Here’s How a Former Department Store Became a “Curatorial Machine”

“Ce que vous allez voir n’existe pas encore.” The cagey invitation—announcing something to the effect of “What you’re about to see does not yet exist”—has been beckoning Paris Métro riders for a few weeks already. But you can already see it. 9 Rue du Plâtre, a seven-story building styled in the Haussmannian architectural tradition, has existed since 1891, and in keeping with conservation regulations, its façade remains unaltered. The only noticeable addition to its exterior is the name of its new occupant: Lafayette Anticipations—Fondation d’entreprise Galeries Lafayette. The letters are scattered across the entrance in a playful nod to the site’s new function.

9 Rue du Plâtre lived many elegant lives before becoming a private museum. Architect Samuel Mejot de Dammartin once reconfigured it as an offsite storage facility for the Bazar de l’Hotel de Ville (BHV) department store, which still occupies a grand corner of nearby rue Rivoli. While horse-drawn carriages brought in overstock through the alleyway, craftsmen repaired delicate straw hats for customers inside. And at some point it was a prep school. Then, in 2012, Rem Koolhaas’s firm OMA converted it into a space for art production, exhibition, and performance.

The building now contains a multilevel, glass-enclosed “curatorial machine”—a moveable elevator floor running on vertical tracks that allows for endless variations of surface, floor, seating, and stage, all held up by a set of millennial-lilac steel pillars that outline the original courtyard.

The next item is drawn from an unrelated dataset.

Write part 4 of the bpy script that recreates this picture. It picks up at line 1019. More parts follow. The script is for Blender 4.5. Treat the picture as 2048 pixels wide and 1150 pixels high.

But while ostensibly designed to support the shifting parameters of contemporary art, a place so striking, so present, risks overshadowing the work it houses. So the decision to invite Lutz Bacher, an artist who’s been exhibiting work for decades while managing to remain tantalizingly elusive, is an intriguing one.

Bacher’s Silence of the Sea is a subtle interference, at once massive and ephemeral. A video projected onto one wall on each of the building’s four floors uses footage of waves crashing onto the WWII-era concrete bunkers on the shores of Cap Ferret in southwestern France. The images play on the ocean’s violence as it erodes with relentless, brutal force that which was built to be indestructible. Bacher is best known for her formally diverse re-appropriations and reproductions; previous installations have consisted of multiple simultaneous projections of the Empire State Building, or piles of broken plaster casts of everyday objects. The current show’s title upholds this conceptual standard, maybe the only recognizable pattern in her work, and is named for a book published secretly in German-occupied Paris in 1942 by Vercors, a pseudonym. “Lutz Bacher” is a pseudonym, as well.

A second element of The Silence of the Sea is the bags of glitter that are emptied daily around the top floor of the building. The sparkly powder falls through the steel grates and elevator gears, and visitors trek it down the stairs and through local streets. Cheap and seemingly lighthearted, the intervention may also sound insignificant. In fact, it’s an effective way for Bacher to outmaneuver OMA’s 22 million-euro budget and grand architectural ambitions. She turns the building’s own strategy on itself, achieving control from within. Have you ever tried to clean up glitter? It never really goes away.